:: EXERCISE DETAILS ::
Copy out the data exactly, leaving the pictures behind.

########################################

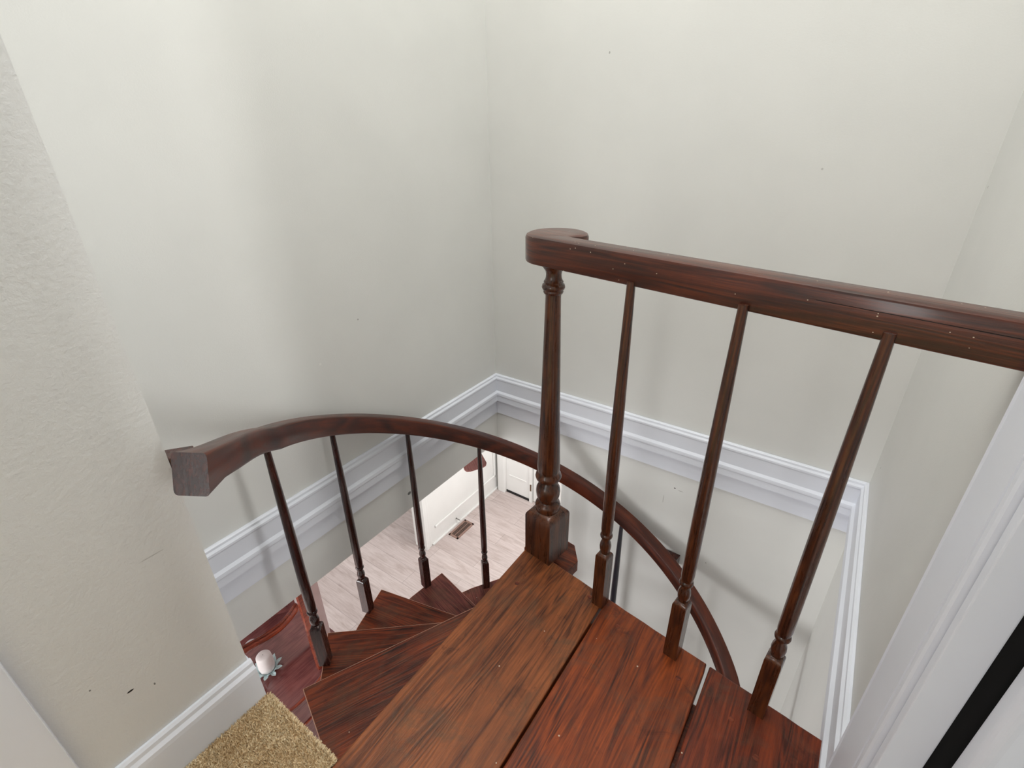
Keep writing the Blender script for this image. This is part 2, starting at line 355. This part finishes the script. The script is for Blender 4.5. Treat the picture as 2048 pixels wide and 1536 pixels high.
G().box((-2.90, 3.80, ZF), (-2.80, 3.87, ZF+2.1)).mk('casing', m_ceil, t, bevel=0.008)
g = G().box((-2.80, 3.845, ZF+0.03), (-2.47, 3.87, ZF+2.05)); g.box((-2.755, 3.838, ZF+0.25), (-2.52, 3.85, ZF+0.27)); g.box((-2.755, 3.838, ZF+0.85), (-2.52, 3.85, ZF+0.87))
g.mk('door_leaf', m_ceil, t, bevel=0.004)
G().box((-2.80, 3.84, ZF), (-2.47, 3.87, ZF+0.03)).mk('door_sweep', m_black, t)
G().box((-2.47, 3.83, ZF), (-2.435, 3.87, ZF+2.05)).mk('jamb', m_ceil, t)
G().box((-2.455, 3.825, ZF+0.17), (-2.440, 3.832, ZF+0.26)).mk('hinge', m_brass, t)
g = G().box((-2.42, 3.845, ZF+0.03), (-2.05, 3.87, ZF+2.05)); g.mk('door_leaf', m_ceil, t)

# floor register
t = thing('floor_register', 'brown metal floor vent beside the white wall on the lower floor', 'vent', (-2.835, 3.04, ZF))
g = G()
x0, x1, y0, y1 = -.065, .065, -.14, .14
for a, b in (((x0, y0, 0.001), (x0+.022, y1, .007)), ((x1-.022, y0, 0.001), (x1, y1, .007)), ((x0, y0, 0.001), (x1, y0+.022, .007)), ((x0, y1-.022, 0.001), (x1, y1, .007))): g.box(a, b)
g.mk('frame', m_vent, t, bevel=0.001)
g = G()
for i in range(17): yy = -.112+i*.014; g.box((-.043, yy-.0018, .001), (.043, yy+.0018, .0045))
g.box((-.003, -.118, .001), (.003, .118, .006)); g.mk('grille', m_vent, t)
G().box((-.044, -.119, 0.0003), (.044, .119, .0009)).mk('duct_shade', m_dark, t)  # near-black plate paints the shade inside the duct
# door stop
t = thing('door_stop', 'small metal spring door stop on the lower white baseboard', 'door stop', (-2.940, 3.08, ZF+0.075))
pts = [(.004+i*.0006, .005*cos(i*.7), .005*sin(i*.7)) for i in range(100)]
G().tube(pts, .0012, 5).mk('spring', m_steel, t)
G().tube([(0.0005, 0, 0), (.005, 0, 0)], .009, 12).mk('base', m_steel, t)
G().tube([(.062, 0, 0), (.072, 0, 0)], .008, 12).mk('tip', m_candle, t)

# ------------------------------------------------------------------ carpet (pile = stuff)
CX0, CX1, CY1 = XD+0.017, -0.632, 0.243
verts = []; faces = []
def cbox(x0, y0, z0, x1, y1, z1):
    n = len(verts); g = G().box((x0, y0, z0), (x1, y1, z1)); verts.extend(g.v); faces.extend([tuple(i+n for i in q) for q in g.f])
cbox(CX0, -2.58, -0.034, CX1, CY1-0.004, 0.006)
cbox(CX1, -2.58, -0.034, XC-0.002, -0.06, 0.006)
cbox(CX0+0.01, CY1-0.02, -0.05, CX1, CY1, 0.002)
def tuft(x, y, z, dx, dy, dz, h, w):
    n = len(verts); a = random.uniform(0, pi); ax, ay = w*cos(a), w*sin(a)
    verts.extend([(x-ax, y-ay, z), (x+ax, y+ay, z), (x+dx*h+ax*.5, y+dy*h+ay*.5, z+dz*h), (x+dx*h-ax*.5, y+dy*h-ay*.5, z+dz*h)])
    faces.append((n, n+1, n+2, n+3))
for i in range(24000):
    x = random.uniform(CX0, CX1+0.003); y = random.uniform(-0.02, CY1)
    tuft(x, y, 0.004, random.gauss(0, .35), random.gauss(0, .35), 1, random.uniform(.005, .011), .0011)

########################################

:: EXERCISE SOLUTION ::
Keep writing the Blender script for this image. This is part 2, starting at line 355. This part finishes the script. The script is for Blender 4.5. Treat the picture as 2048 pixels wide and 1536 pixels high.
G().box((-2.90, 3.80, ZF), (-2.80, 3.87, ZF+2.1)).mk('casing', m_ceil, t, bevel=0.008)
g = G().box((-2.80, 3.845, ZF+0.03), (-2.47, 3.87, ZF+2.05)); g.box((-2.755, 3.838, ZF+0.25), (-2.52, 3.85, ZF+0.27)); g.box((-2.755, 3.838, ZF+0.85), (-2.52, 3.85, ZF+0.87))
g.mk('door_leaf', m_ceil, t, bevel=0.004)
G().box((-2.80, 3.84, ZF), (-2.47, 3.87, ZF+0.03)).mk('door_sweep', m_black, t)
G().box((-2.47, 3.83, ZF), (-2.435, 3.87, ZF+2.05)).mk('jamb', m_ceil, t)
G().box((-2.455, 3.825, ZF+0.17), (-2.440, 3.832, ZF+0.26)).mk('hinge', m_brass, t)
g = G().box((-2.42, 3.845, ZF+0.03), (-2.05, 3.87, ZF+2.05)); g.mk('door_leaf', m_ceil, t)

# floor register
t = thing('floor_register', 'brown metal floor vent beside the white wall on the lower floor', 'vent', (-2.835, 3.04, ZF))
g = G()
x0, x1, y0, y1 = -.065, .065, -.14, .14
for a, b in (((x0, y0, 0.001), (x0+.022, y1, .007)), ((x1-.022, y0, 0.001), (x1, y1, .007)), ((x0, y0, 0.001), (x1, y0+.022, .007)), ((x0, y1-.022, 0.001), (x1, y1, .007))): g.box(a, b)
g.mk('frame', m_vent, t, bevel=0.001)
g = G()
for i in range(17): yy = -.112+i*.014; g.box((-.043, yy-.0018, .001), (.043, yy+.0018, .0045))
g.box((-.003, -.118, .001), (.003, .118, .006)); g.mk('grille', m_vent, t)
G().box((-.044, -.119, 0.0003), (.044, .119, .0009)).mk('duct_shade', m_dark, t)  # near-black plate paints the shade inside the duct
# door stop
t = thing('door_stop', 'small metal spring door stop on the lower white baseboard', 'door stop', (-2.940, 3.08, ZF+0.075))
pts = [(.004+i*.0006, .005*cos(i*.7), .005*sin(i*.7)) for i in range(100)]
G().tube(pts, .0012, 5).mk('spring', m_steel, t)
G().tube([(0.0005, 0, 0), (.005, 0, 0)], .009, 12).mk('base', m_steel, t)
G().tube([(.062, 0, 0), (.072, 0, 0)], .008, 12).mk('tip', m_candle, t)

# ------------------------------------------------------------------ carpet (pile = stuff)
CX0, CX1, CY1 = XD+0.017, -0.632, 0.243
verts = []; faces = []
def cbox(x0, y0, z0, x1, y1, z1):
    n = len(verts); g = G().box((x0, y0, z0), (x1, y1, z1)); verts.extend(g.v); faces.extend([tuple(i+n for i in q) for q in g.f])
cbox(CX0, -2.58, -0.034, CX1, CY1-0.004, 0.006)
cbox(CX1, -2.58, -0.034, XC-0.002, -0.06, 0.006)
cbox(CX0+0.01, CY1-0.02, -0.05, CX1, CY1, 0.002)
def tuft(x, y, z, dx, dy, dz, h, w):
    n = len(verts); a = random.uniform(0, pi); ax, ay = w*cos(a), w*sin(a)
    verts.extend([(x-ax, y-ay, z), (x+ax, y+ay, z), (x+dx*h+ax*.5, y+dy*h+ay*.5, z+dz*h), (x+dx*h-ax*.5, y+dy*h-ay*.5, z+dz*h)])
    faces.append((n, n+1, n+2, n+3))
for i in range(24000):
    x = random.uniform(CX0, CX1+0.003); y = random.uniform(-0.02, CY1)
    tuft(x, y, 0.004, random.gauss(0, .35), random.gauss(0, .35), 1, random.uniform(.005, .011), .0011)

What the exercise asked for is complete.